Im Jahr 1972 durfte ich als frischgebackener Universitätsassistent an der Jahrestagung des Vereins für Socialpolitik zum Thema „Macht oder Ökonomisches Gesetz“ teilnehmen. Ich werde nie vergessen, wie er in dem total überfüllten Hörsaal ein nicht eingeplantes, flammendes Korreferat zu Winfried Vogt hielt, dessen linke Thesen ihm überhaupt nicht gefielen. Er schloss sein Referat mit der Bemerkung „Gott schütze uns vor der Macht der Vögte“ und verließ, sichtlich erregt, den Raum.
Nein, Erich Streissler hielt überhaupt nichts von linken Wunschträumen und vertraute der Macht der Märkte. Das hat er auch später immer wieder unter Beweis gestellt. So hat er als einer der ersten erkannt, dass die staatlich gelenkte deutsche Vereinigung schnurstracks in eine Transferunion und zu einer dauerhaften Lähmung der Wirtschaft führen würde. Und zum Thema Euro hatte er von Anfang an keine Illusionen. Seine pessimistischen Prognosen zur Gefahr der Vergemeinschaftung der Schulden im Eurosystem haben sich bewahrheitet.

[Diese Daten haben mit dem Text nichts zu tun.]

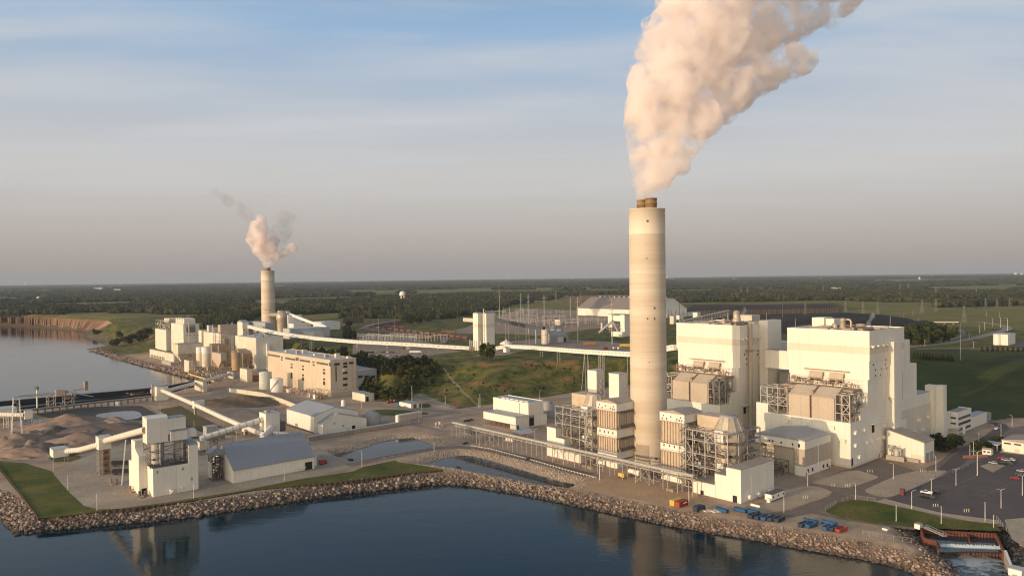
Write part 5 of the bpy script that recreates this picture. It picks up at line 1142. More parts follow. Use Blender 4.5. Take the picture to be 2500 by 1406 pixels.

In den letzten Jahren hat sich Streissler viel mit dogmenhistorischen Themen beschäftigt. So hat er die großartigen Leistungen von Wilhelm Roscher, der schon im 19. Jahrhundert die keynesianische Theorie der Absatzkrisen vorwegnahm, für die Nachwelt ins richtige Licht gesetzt. Auch hat er der Fachöffentlichkeit in Erinnerung gerufen, dass schon 1832 der in München lehrende Friedrich Benedikt Wilhelm von Herrmann die mit der Absatzmenge steigende Grenzkostenkurve, die die Basis der neoklassischen Wirtschaftstheorie wurde, hergeleitet hat.
Was wäre Erich Streissler ohne seine Frau Monika Streissler? Sie hat seine Manuskripte redigiert, mit ihm an Büchern gearbeitet und trat vielfach mit
ihm und für ihn als Übersetzer wichtiger Werke der ökonomischen Klassik auf. Die beiden sind ein wissenschaftliches Traumpaar, von denen es nicht viele in unserer Disziplin gibt. Jede verdiente Ehrung für Erich Streissler ist zugleich auch eine Ehrung für sie.